J’ai une explication : ce sont les prisonniers de guerre et les immigrés clandestins qui nous la donne. On a tendance à penser que c’est grâce à un progrès des connaissances dans la technique et en intelligence que l' homme est arrivé à construire des édifiices de plus en plus grands et de plus en plus majestueux. Ne serait-ce pas plutôt une question de main d’oeuvre ? Eumène dit, par exemple, que Constance Chlore avait ramené de nombreux prisonniers de ses campagnes en Grande Bretagne. Il remercie d’autre part les légions romaines d’avoir « reconstruit » la cité détruite. Cette construction et reconstruction, c'est, bien évidemment, la ville d’Autun avec son enceinte et ses portes monumentales, et j’ajoute : sa cathédrale. Voilà l'explication : légionnaires pour l’encadrement + prisonniers pour la main d’oeuvre = construction. Salaire en nourriture. Origine de cette nourriture : les riches exploitations agricoles des propriétaires gaulois + prisonniers ouvriers agricoles en abondance.
De même à Chalon-sur-Saône, les textes disent que l’empereur Postumus a restauré la paix sur les frontières qui étaient devenues de véritables passoires. D’où : nombreux prisonniers + encadrement venu de l’immigration légale juive = cathédrale de Chalon.

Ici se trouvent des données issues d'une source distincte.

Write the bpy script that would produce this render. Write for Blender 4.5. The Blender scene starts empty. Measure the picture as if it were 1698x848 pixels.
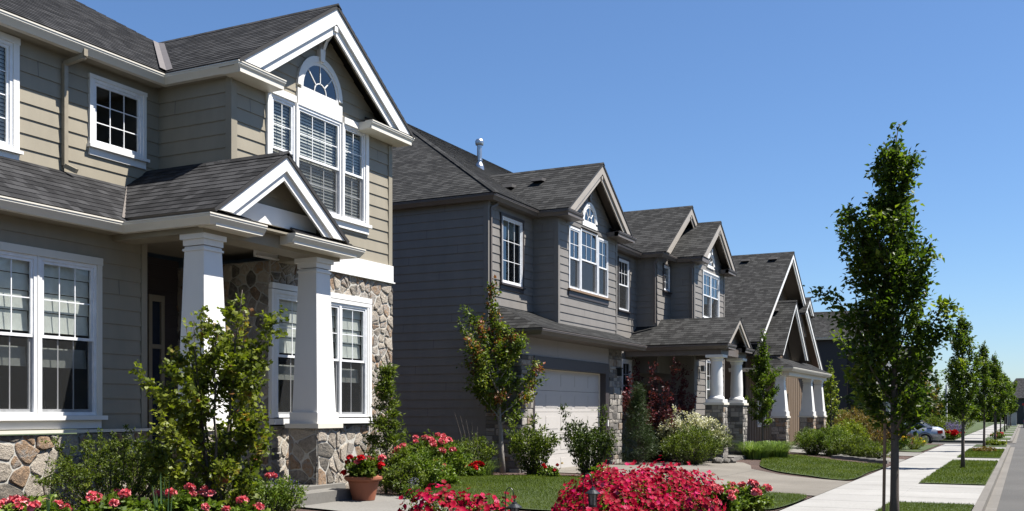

CQFD. Que les commentateurs de ce fil, s’ils ne sont pas d’accord, m’expliquent alors ce que devenaient les nombreux prisonniers dont font état les textes. Quant au Moyen âge, comment les pauvres paysans de cette époque auraient-ils pu réaliser une telle oeuvre de construction alors que la source de l’immigration illégale s’était tarie ?
Même chose pour Vézelay. Les textes disent que Julien a « nettoyé » le territoire des bandes d’Alamans qui l'infestaient. Une fois prisonniers, il a bien fallu les occuper.
Curieusement, les franchissements de la frontière semblent s'être ralentis quand l'information se répandit au-delà... qu'on faisait travailler ceux qui l'avaient franchie.
Émile Mourey, 14 décembre 2016, extraits de mes ouvrages, www.bibracte.com
Renvois
(1) Il faut se rappeler que tous les juifs, y compris ceux de la diaspora, étaient tenus de verser une obole au temple de Jérusalem. Sa destruction par les Romains, en 70, a évidemment posé un problème ; d’où l’idée assez géniale de le reconstruire en ville de Chalon-sur-Saône. D’ailleurs, la ville n’a-t-elle pas pris, un moment, le nom de Jérusalem ?
(2) Probablement, évocation, à l’origine, de la conversion des Grecs au judaïsme essénien : Mais Étienne, rempli du Saint Esprit, et fixant les regards vers le ciel, vit la gloire de Dieu et Jésus debout à la droite de Dieu. Et il dit : Voici, je vois les cieux ouverts, et le Fils de l'homme debout à la droite de Dieu.
Ils poussèrent alors de grands cris, en se bouchant les oreilles, et ils se précipitèrent tous ensemble sur lui, le traînèrent hors de la ville, et le lapidèrent. (Actes des apôtres, 7, 55-58)
(3) On sait par les manuscrits de la mer Morte que lors du saint repas, le prêtre tendait le premier la main sur le pain consacré et que le messie espéré agira de même quand il viendra (Rouleau de la Règle, VI, 2 à 6). Il étendra sa main gauche sur le pain de vie, et de sa main droite aux deux doigts dressés, il bénira toute la congrégation de la communauté (Rouleau de la Règle, II, 18 à 22).
(4) La thèse du début des constructions d’églises romanes au Xème siècle repose sur la phrase du moine Raoul Glaber « C’était comme si le monde lui-même se fut secoué et, dépouillant sa vétusté, ait revêtu de toutes parts une blanche robe d’églises » (traduction Georges Duby). Cela ne veut rien dire. Voici ma traduction « C’était comme si, un peu partout et en même temps, tous les habitants du monde, sortant de leur torpeur et enlevant leurs vêtements d’hier, avaient revêtu la robe blanche que les officiants portent dans les églises. » Il s’agit là, d’une image, celle des processions de pénitents de l’an mille qui parcouraient alors l’Europe, un peu partout, dans la peur millénariste de la fin du monde et du retour du Christ. Autrement dit, la référence au moine Glaber au style alambiqué, c’est du bidon.
Rectificatif : dans mon article précédent, "8000 juifs esséniens immigrent en Gaule vers l’an - 88. Histoire d’une intégration réussie, mais dans quel sens ? Référence : Antiquités judaïques de Flavius Josèphe, lire : livre XIII, chapitre 14.2 et non 15,3. Je maintiens que, dans ma thèse, les 800 crucifiés sont des esséniens et non des pharisiens.